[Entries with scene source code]
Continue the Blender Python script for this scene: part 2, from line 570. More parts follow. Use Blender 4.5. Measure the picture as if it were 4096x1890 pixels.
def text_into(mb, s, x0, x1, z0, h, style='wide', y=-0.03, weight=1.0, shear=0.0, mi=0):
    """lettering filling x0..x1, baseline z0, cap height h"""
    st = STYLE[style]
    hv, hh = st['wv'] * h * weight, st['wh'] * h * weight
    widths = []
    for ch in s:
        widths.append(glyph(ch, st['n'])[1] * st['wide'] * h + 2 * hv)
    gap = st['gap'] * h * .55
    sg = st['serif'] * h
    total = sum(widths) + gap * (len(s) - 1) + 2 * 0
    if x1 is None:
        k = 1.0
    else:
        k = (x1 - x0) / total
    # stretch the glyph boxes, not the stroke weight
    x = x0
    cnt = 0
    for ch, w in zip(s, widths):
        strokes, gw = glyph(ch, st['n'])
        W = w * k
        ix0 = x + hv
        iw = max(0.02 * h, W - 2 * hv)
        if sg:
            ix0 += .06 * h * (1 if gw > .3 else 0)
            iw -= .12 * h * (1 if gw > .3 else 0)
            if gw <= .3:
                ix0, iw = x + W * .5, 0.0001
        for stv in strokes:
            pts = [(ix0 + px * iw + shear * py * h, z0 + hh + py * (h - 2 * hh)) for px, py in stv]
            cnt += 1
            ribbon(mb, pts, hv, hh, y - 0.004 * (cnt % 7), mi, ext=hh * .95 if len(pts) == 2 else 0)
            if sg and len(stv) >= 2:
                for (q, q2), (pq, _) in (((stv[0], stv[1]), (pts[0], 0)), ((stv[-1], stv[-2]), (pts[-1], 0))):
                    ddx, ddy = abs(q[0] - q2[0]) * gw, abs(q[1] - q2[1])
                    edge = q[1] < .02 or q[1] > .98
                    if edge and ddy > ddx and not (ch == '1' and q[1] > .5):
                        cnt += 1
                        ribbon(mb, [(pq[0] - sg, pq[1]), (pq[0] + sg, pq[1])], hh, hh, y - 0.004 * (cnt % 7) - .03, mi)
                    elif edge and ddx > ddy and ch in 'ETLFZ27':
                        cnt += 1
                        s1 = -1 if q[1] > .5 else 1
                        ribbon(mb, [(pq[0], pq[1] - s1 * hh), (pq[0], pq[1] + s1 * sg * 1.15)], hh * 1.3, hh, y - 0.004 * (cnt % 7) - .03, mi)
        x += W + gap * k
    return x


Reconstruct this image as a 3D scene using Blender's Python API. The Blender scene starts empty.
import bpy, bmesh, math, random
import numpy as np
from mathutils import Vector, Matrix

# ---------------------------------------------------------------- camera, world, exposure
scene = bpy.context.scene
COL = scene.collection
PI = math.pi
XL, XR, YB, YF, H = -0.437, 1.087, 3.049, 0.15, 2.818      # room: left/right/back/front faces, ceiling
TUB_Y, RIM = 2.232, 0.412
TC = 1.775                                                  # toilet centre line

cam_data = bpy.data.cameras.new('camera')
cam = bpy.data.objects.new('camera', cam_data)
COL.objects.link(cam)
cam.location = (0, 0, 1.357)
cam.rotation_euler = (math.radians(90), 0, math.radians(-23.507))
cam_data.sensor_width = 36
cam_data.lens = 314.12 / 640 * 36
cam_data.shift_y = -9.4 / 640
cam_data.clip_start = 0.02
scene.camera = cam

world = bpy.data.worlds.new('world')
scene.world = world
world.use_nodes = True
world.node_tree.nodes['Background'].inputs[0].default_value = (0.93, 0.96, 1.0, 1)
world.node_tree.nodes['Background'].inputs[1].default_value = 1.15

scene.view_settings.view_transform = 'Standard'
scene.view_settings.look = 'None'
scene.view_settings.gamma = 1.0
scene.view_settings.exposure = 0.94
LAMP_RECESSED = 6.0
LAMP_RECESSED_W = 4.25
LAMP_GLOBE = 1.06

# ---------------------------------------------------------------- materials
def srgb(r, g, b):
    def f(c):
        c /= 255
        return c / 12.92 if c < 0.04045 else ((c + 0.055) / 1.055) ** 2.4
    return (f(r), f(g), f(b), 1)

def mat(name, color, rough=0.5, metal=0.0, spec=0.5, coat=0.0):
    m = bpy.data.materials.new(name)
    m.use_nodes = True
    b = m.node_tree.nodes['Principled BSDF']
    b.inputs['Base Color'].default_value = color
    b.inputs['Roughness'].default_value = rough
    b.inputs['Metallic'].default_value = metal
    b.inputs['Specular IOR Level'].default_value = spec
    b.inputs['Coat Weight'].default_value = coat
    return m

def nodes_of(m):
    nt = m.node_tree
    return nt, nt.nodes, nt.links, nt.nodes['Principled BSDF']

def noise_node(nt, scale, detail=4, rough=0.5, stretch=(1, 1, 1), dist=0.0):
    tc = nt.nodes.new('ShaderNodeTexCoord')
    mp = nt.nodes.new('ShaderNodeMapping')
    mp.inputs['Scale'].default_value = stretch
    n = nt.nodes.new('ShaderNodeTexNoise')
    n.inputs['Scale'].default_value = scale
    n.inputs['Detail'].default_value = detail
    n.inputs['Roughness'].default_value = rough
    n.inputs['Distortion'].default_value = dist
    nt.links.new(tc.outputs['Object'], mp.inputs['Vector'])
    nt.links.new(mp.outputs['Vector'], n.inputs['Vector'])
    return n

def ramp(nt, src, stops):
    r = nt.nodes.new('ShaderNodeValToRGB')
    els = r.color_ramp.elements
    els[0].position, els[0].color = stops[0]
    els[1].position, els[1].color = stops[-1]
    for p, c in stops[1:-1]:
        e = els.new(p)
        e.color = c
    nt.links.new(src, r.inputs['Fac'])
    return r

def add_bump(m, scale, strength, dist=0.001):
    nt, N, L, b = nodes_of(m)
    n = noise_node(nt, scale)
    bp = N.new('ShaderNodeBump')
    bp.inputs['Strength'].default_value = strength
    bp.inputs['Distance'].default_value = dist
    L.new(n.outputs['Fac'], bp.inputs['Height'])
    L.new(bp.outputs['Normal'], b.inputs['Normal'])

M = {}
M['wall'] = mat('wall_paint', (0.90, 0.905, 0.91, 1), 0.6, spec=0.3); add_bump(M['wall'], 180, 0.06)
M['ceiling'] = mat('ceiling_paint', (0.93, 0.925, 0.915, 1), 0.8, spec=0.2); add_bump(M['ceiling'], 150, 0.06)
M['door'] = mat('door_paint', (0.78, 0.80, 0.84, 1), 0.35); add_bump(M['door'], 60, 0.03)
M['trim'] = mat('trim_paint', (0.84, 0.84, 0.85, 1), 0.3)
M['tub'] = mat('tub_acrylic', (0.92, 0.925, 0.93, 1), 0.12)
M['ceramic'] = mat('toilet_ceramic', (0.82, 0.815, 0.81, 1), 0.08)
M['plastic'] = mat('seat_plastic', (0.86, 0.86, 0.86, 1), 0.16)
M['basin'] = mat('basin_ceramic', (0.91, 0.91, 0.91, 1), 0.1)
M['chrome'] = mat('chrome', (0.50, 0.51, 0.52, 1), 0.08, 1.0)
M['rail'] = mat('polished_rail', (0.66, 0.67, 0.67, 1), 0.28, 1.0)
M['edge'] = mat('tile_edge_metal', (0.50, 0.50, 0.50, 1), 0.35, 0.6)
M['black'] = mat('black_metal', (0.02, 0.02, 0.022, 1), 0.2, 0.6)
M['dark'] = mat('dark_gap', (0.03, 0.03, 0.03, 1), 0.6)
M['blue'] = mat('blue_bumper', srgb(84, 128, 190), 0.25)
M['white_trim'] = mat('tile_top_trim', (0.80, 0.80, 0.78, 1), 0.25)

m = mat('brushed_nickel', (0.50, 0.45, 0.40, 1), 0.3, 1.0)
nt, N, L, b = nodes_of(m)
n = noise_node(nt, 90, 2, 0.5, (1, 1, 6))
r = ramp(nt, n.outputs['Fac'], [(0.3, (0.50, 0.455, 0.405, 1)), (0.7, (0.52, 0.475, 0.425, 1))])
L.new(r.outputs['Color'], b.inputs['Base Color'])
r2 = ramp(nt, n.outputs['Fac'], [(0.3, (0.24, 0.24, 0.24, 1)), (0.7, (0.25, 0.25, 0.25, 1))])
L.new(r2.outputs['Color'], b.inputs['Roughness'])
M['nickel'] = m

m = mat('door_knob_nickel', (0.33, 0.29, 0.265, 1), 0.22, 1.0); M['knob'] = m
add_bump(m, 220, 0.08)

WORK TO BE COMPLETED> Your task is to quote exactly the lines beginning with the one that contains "Reconstruct this image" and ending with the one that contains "from mathutils import Vector, Matrix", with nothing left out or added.

REPLY TO THE EXERCISE>
Reconstruct this image as a 3D scene using Blender's Python API. The Blender scene starts empty.
import bpy, bmesh, math, random
import numpy as np
from mathutils import Vector, Matrix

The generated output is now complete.